U.S. regulators failed to spot how much risk insurer AIG was piling on, and by the time they understood, they had no choice but to pour in tens of billions of taxpayer dollars, officials said on Thursday.

The fact that a multitude of regulators of American International Group Inc missed the warning signs highlights the need for regulatory reform, Scott Polakoff, acting director of the Office of Thrift Supervision, told the Senate Banking Committee.

Where OTS fell short, as did others, was in the failure to recognize in time the extent of the liquidity risk to AIG of certain credit default swaps held in the portfolio of the company's financial products division.

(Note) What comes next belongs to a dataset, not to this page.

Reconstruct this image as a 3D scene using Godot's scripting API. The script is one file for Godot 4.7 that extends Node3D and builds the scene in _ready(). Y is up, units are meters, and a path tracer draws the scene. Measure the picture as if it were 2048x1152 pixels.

That unit, although a small part of the global insurance giant's worldwide operations, racked up such heavy losses that it threatened the entire company's survival, eventually forcing the Treasury Department and Federal Reserve to launch a series of costly bailouts.

Under a revised bailout deal announced on Monday, the amount of funds committed to help AIG increased to about $180 billion, although the insurer has not tapped it all and plans to pay back roughly $38 billion soon. The U.S. government holds about an 80 percent stake in the insurer.

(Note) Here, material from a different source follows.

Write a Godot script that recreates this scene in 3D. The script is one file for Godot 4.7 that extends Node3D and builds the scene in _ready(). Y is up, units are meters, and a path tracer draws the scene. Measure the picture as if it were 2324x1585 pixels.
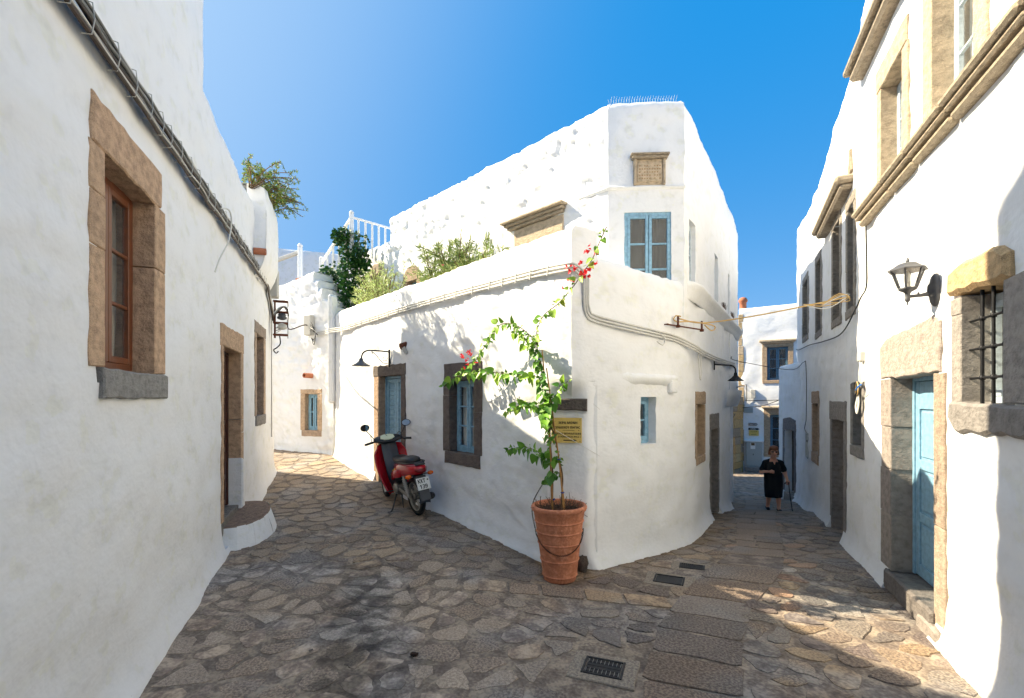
extends Node3D
# A whitewashed island lane: two alleys part round a corner house. x right, y up, the camera looks down -z; metres.

const EYE := 1.9
var M := {}
var taken := {}
var n_lump := FastNoiseLite.new()
var n_mid := FastNoiseLite.new()
var n_big := FastNoiseLite.new()
var n_blot := FastNoiseLite.new()
var n_pock := FastNoiseLite.new()
var rng := RandomNumberGenerator.new()
var frames := {}


func _ready() -> void:
	var cam := Camera3D.new()
	cam.name = "camera"
	cam.projection = Camera3D.PROJECTION_FRUSTUM
	cam.near = 0.05
	cam.far = 400.0
	cam.size = 2.0 * 0.05 * 792.5 / 1100.0
	cam.frustum_offset = Vector2(0, 0.05 * 112.5 / 1100.0)
	cam.position = Vector3(0, EYE, 0)
	add_child(cam)
	var env := Environment.new()
	env.background_mode = Environment.BG_SKY
	env.tonemap_mode = Environment.TONE_MAPPER_LINEAR
	env.tonemap_exposure = 6.7
	env.sdfgi_enabled = true
	env.ssao_enabled = true
	env.ssil_enabled = true
	var sky := Sky.new()
	var pano := PanoramaSkyMaterial.new()
	pano.panorama = sky_picture()
	sky.sky_material = pano
	env.sky = sky
	env.background_energy_multiplier = 1.0
	var we := WorldEnvironment.new()
	we.name = "world_environment"
	we.environment = env
	add_child(we)
	var sun := DirectionalLight3D.new()
	sun.name = "sun"
	sun.light_color = Color(1.0, 0.94, 0.82)
	sun.light_energy = 0.6
	sun.light_angular_distance = 0.5
	sun.shadow_enabled = true
	add_child(sun)
	sun.look_at_from_position(SUN * 50.0, Vector3.ZERO, Vector3.UP)
	rng.seed = 7
	make_noises()
	make_materials()
	make_frames()
	build_ground()
	build_left_house()
	build_centre_house()
	build_stair_wall()
	build_right_house()
	build_far_houses()
	build_railing()
	build_cables()
	build_lamps()
	build_small_things()
	build_plants()
	build_pot_and_bougainvillea()
	build_scooter()
	build_woman()


const SUN := Vector3(-0.743, 0.636, -0.208)


func sky_picture() -> ImageTexture:
	var w := 512
	var h := 256
	var data := PackedFloat32Array()
	data.resize(w * h * 3)
	var to_sun := SUN.normalized()
	for j in h:
		var el := (0.5 - (j + 0.5) / h) * PI
		for i in w:
			var az := (i + 0.5) / w * TAU   # 0 looks down -z, a quarter turn to +x
			var dir := Vector3(sin(az) * cos(el), sin(el), -cos(az) * cos(el))
			var away := rad_to_deg(acos(clampf(dir.dot(to_sun), -1, 1)))
			var air := 0.9 * exp(-rad_to_deg(maxf(el, 0.0)) / 11.5)
			var glow := 0.7 * exp(-pow(away / 49.0, 4.0))
			var c := Vector3(0.0, 0.28, 0.75).lerp(Vector3(0.46, 0.70, 0.95), clampf(air, 0, 1)).lerp(Vector3(0.62, 0.80, 1.0), clampf(glow, 0, 1))
			c += Vector3(1.6, 1.45, 1.2) * exp(-pow(away / 13.0, 2.0))
			c /= 6.15
			if el < 0.0:
				c = c.lerp(Vector3(0.20, 0.19, 0.17), clampf(-el * 6.0, 0, 1))
			var k := (j * w + i) * 3
			data[k] = c.x
			data[k + 1] = c.y
			data[k + 2] = c.z
	return ImageTexture.create_from_image(Image.create_from_data(w, h, false, Image.FORMAT_RGBF, data.to_byte_array()))


# ---------------------------------------------------------------- naming

func numbered(called: String) -> String:
	var k: int = taken.get(called, 0)
	taken[called] = k + 1
	return called if k == 0 else "%s_%03d" % [called, k]


func tag(o: Node, label: String, category: String, group := "", kind := "") -> void:
	if label:
		o.set_meta("label", label)
	if category:
		o.set_meta("category", category)
	if group:
		o.set_meta("group", group)
	if kind:
		o.set_meta("kind", kind)


func thing(called: String, label: String, category: String, at := Vector3.ZERO, group := "") -> Node3D:
	var o := Node3D.new()
	o.name = numbered(called)
	add_child(o)
	o.position = at
	tag(o, label, category, group)
	return o


func put(called: String, m: Variant, mat: Material, parent: Node = self, at := Transform3D.IDENTITY) -> MeshInstance3D:
	var o := MeshInstance3D.new()
	var key := called if parent == self else "%s/%s" % [parent.get_instance_id(), called]
	var k: int = taken.get(key, 0)
	taken[key] = k + 1
	o.name = called if k == 0 else "%s_%03d" % [called, k]
	o.mesh = done(m) if m is SurfaceTool else m
	o.material_override = mat
	o.transform = at
	parent.add_child(o, true)
	return o


# ---------------------------------------------------------------- shapes

func begin() -> SurfaceTool:
	var st := SurfaceTool.new()
	st.begin(Mesh.PRIMITIVE_TRIANGLES)
	return st


func done(st: SurfaceTool) -> ArrayMesh:
	st.generate_normals()
	return st.commit()


func tri(st: SurfaceTool, a: Vector3, b: Vector3, c: Vector3, out: Vector3) -> void:
	# front faces run clockwise: the face looks along out
	if (b - a).cross(c - a).dot(out) > 0.0:
		st.add_vertex(a); st.add_vertex(c); st.add_vertex(b)
	else:
		st.add_vertex(a); st.add_vertex(b); st.add_vertex(c)


func quad(st: SurfaceTool, a: Vector3, b: Vector3, c: Vector3, d: Vector3, out: Vector3) -> void:
	tri(st, a, b, c, out)
	tri(st, a, c, d, out)


func box(st: SurfaceTool, t: Transform3D, size: Vector3, bevel := 0.0) -> void:
	st.set_smooth_group(-1)
	var h := size * 0.5
	var b := minf(bevel, minf(h.x, minf(h.y, h.z)) * 0.9)
	var axes := [Vector3.RIGHT, Vector3.UP, Vector3.BACK]
	for k in 3:
		var ax: Vector3 = axes[k]
		var p: Vector3 = axes[(k + 1) % 3]
		var q: Vector3 = axes[(k + 2) % 3]
		for s in [-1.0, 1.0]:
			var c: Vector3 = ax * h * s
			var pp: Vector3 = p * (h[(k + 1) % 3] - b)
			var qq: Vector3 = q * (h[(k + 2) % 3] - b)
			quad(st, t * (c - pp - qq), t * (c + pp - qq), t * (c + pp + qq), t * (c - pp + qq), t.basis * (ax * s))
		if b > 0.0:
			for s1 in [-1.0, 1.0]:
				for s2 in [-1.0, 1.0]:
					var e: Vector3 = ax * (h[k] - b)
					var e1: Vector3 = p * s1 * h[(k + 1) % 3] + q * s2 * (h[(k + 2) % 3] - b)
					var e2: Vector3 = p * s1 * (h[(k + 1) % 3] - b) + q * s2 * h[(k + 2) % 3]
					quad(st, t * (e1 - e), t * (e1 + e), t * (e2 + e), t * (e2 - e), t.basis * (p * s1 + q * s2))
	if b > 0.0:
		for sx in [-1.0, 1.0]:
			for sy in [-1.0, 1.0]:
				for sz in [-1.0, 1.0]:
					var s := Vector3(sx, sy, sz)
					var i := h - Vector3.ONE * b
					tri(st, t * (s * Vector3(h.x, i.y, i.z)), t * (s * Vector3(i.x, h.y, i.z)), t * (s * Vector3(i.x, i.y, h.z)), t.basis * s)


func bar(st: SurfaceTool, a: Vector3, b: Vector3, wide: float, deep: float, up := Vector3.UP, bevel := 0.0) -> void:
	# a squared bar from a to b
	var z := (b - a).normalized()
	var x := up.cross(z)
	x = Vector3.RIGHT if x.length() < 0.01 else x.normalized()
	box(st, Transform3D(Basis(x, z.cross(x), z), (a + b) * 0.5), Vector3(wide, deep, a.distance_to(b)), bevel)


func tube(st: SurfaceTool, path: PackedVector3Array, radii: Variant, sides := 8, caps := true) -> void:
	if path.size() < 2:
		return
	st.set_smooth_group(0)
	var rings := []
	var x := Vector3.ZERO
	for i in path.size():
		var d := (path[mini(i + 1, path.size() - 1)] - path[maxi(i - 1, 0)]).normalized()
		if i == 0:
			x = d.cross(Vector3.UP if absf(d.y) < 0.9 else Vector3.RIGHT).normalized()
		else:
			x = (x - d * x.dot(d)).normalized()
		var y := d.cross(x)
		var r: float = radii[i] if radii is Array or radii is PackedFloat32Array else radii
		var ring := PackedVector3Array()
		for k in sides:
			var a := TAU * k / sides
			ring.append(path[i] + (x * cos(a) + y * sin(a)) * r)
		rings.append(ring)
	for i in path.size() - 1:
		for k in sides:
			var l := (k + 1) % sides
			quad(st, rings[i][k], rings[i][l], rings[i + 1][l], rings[i + 1][k], (rings[i][k] + rings[i][l]) * 0.5 - path[i])
	if caps:
		st.set_smooth_group(-1)
		for e in [0, path.size() - 1]:
			var o: Vector3 = path[e] - path[1 if e == 0 else e - 1]
			for k in sides:
				tri(st, path[e], rings[e][k], rings[e][(k + 1) % sides], o)
		st.set_smooth_group(0)


func line(pts: Array, step := 0.06, sag := 0.0) -> PackedVector3Array:
	# a smooth path through the points
	var c := Curve3D.new()
	for i in pts.size():
		var p: Vector3 = pts[i]
		var a: Vector3 = pts[maxi(i - 1, 0)]
		var b: Vector3 = pts[mini(i + 1, pts.size() - 1)]
		var h := (b - a) / 6.0
		c.add_point(p, -h, h)
	c.bake_interval = step
	var out := c.get_baked_points()
	if sag > 0.0:
		for i in out.size():
			var t := float(i) / (out.size() - 1)
			out[i].y -= sag * 4.0 * t * (1.0 - t)
	return out


func lathe(st: SurfaceTool, t: Transform3D, prof: Array, sides := 24, group := 0) -> void:
	# prof: [radius, height] from bottom to top along t's y
	st.set_smooth_group(group)
	for i in prof.size() - 1:
		var p: Array = prof[i]
		var q: Array = prof[i + 1]
		for k in sides:
			var a := TAU * k / sides
			var b := TAU * (k + 1) / sides
			var da := Vector3(cos(a), 0, sin(a))
			var db := Vector3(cos(b), 0, sin(b))
			var slope := Vector3((da + db).x * (q[1] - p[1]), (p[0] - q[0]) * 2.0, (da + db).z * (q[1] - p[1]))
			var v := [t * (da * p[0] + Vector3.UP * p[1]), t * (db * p[0] + Vector3.UP * p[1]), t * (db * q[0] + Vector3.UP * q[1]), t * (da * q[0] + Vector3.UP * q[1])]
			if p[0] < 1e-5:
				tri(st, v[0], v[2], v[3], t.basis * slope)
			elif q[0] < 1e-5:
				tri(st, v[0], v[1], v[2], t.basis * slope)
			else:
				quad(st, v[0], v[1], v[2], v[3], t.basis * slope)


func ring(st: SurfaceTool, t: Transform3D, big: float, small: float, sides := 28, tube_sides := 8) -> void:
	# a torus round t's y axis
	var prof := []
	for k in tube_sides + 1:
		var a := TAU * k / tube_sides
		prof.append([big + small * cos(a), small * sin(a)])
	st.set_smooth_group(0)
	for i in tube_sides:
		for k in sides:
			var a := TAU * k / sides
			var b := TAU * (k + 1) / sides
			var mid := TAU * (i + 0.5) / tube_sides
			var m := (a + b) * 0.5
			var f := func(ang: float, pr: Array) -> Vector3: return t * Vector3(cos(ang) * pr[0], pr[1], sin(ang) * pr[0])
			quad(st, f.call(a, prof[i]), f.call(b, prof[i]), f.call(b, prof[i + 1]), f.call(a, prof[i + 1]), t.basis * Vector3(cos(m) * cos(mid), sin(mid), sin(m) * cos(mid)))


func loft(st: SurfaceTool, sections: Array, sides := 16, power := 2.0, t := Transform3D.IDENTITY) -> void:
	# sections: [centre, half width (x), half height (y)], one after the other along z; closed at both ends
	st.set_smooth_group(0)
	var rings := []
	for s in sections:
		var r := PackedVector3Array()
		for k in sides:
			var a := TAU * k / sides
			var cx := signf(cos(a)) * pow(absf(cos(a)), 2.0 / power)
			var sy := signf(sin(a)) * pow(absf(sin(a)), 2.0 / power)
			r.append(t * (s[0] + Vector3(cx * s[1], sy * s[2], 0)))
		rings.append(r)
	for i in rings.size() - 1:
		for k in sides:
			var l := (k + 1) % sides
			quad(st, rings[i][k], rings[i][l], rings[i + 1][l], rings[i + 1][k], (rings[i][k] + rings[i + 1][l]) * 0.5 - t * ((sections[i][0] + sections[i + 1][0]) * 0.5))
	for e in [0, rings.size() - 1]:
		var c: Vector3 = t * sections[e][0]
		var o: Vector3 = c - t * sections[1 if e == 0 else e - 1][0]
		for k in sides:
			tri(st, c, rings[e][k], rings[e][(k + 1) % sides], o)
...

AIG sold insurance-like protection, known as credit default swaps, against declines in the value of securities -- including subprime mortgages that began defaulting at an alarming rate when the housing market tumbled.

Fed Chairman Ben Bernanke said earlier this week that the unit operated like an unregulated hedge fund, and he expressed anger that its risky behavior put taxpayers on the hook.

AIG's troubles forced the Fed to make decisions that were particularly difficult and discomforting because they involved addressing systemic problems created largely by the poor decision-making by the company itself, Donald Kohn, the Fed's vice chairman, said at the hearing.

Our judgment has been and continues to be that, in this time of severe market and economic stress, the failure of AIG would impose unnecessary and burdensome losses on many individuals, households and businesses, disrupt financial markets, and greatly increase fear and uncertainty about the viability of our financial institutions, he said.

BLIND SPOTS

OTS's Polakoff detailed the agency's interaction with AIG going back to 1999, but despite that OTS still failed to understand that the insurer's finances could be devastated by the activities of the financial products division.

No one predicted, including OTS, the amount of funds that would be required to meet collateral calls and cash demands on the credit default swap transactions, he said.

In retrospect, if regulators had recognized that risk, they could have told AIG to reduce its exposure, he said.

New York Insurance Superintendent Eric Dinallo, whose agency oversees AIG's insurance business but was not the primary regulator of the financial products arm, said that unit had written some $440 billion in credit default swaps and should have been subject to more and better regulation.

Polakoff said a key lesson learned from AIG was that the United States needed a systemic risk regulator that would have responsibility for monitoring companies that are so large or so interconnected that their failure would pose a risk to the country's financial stability.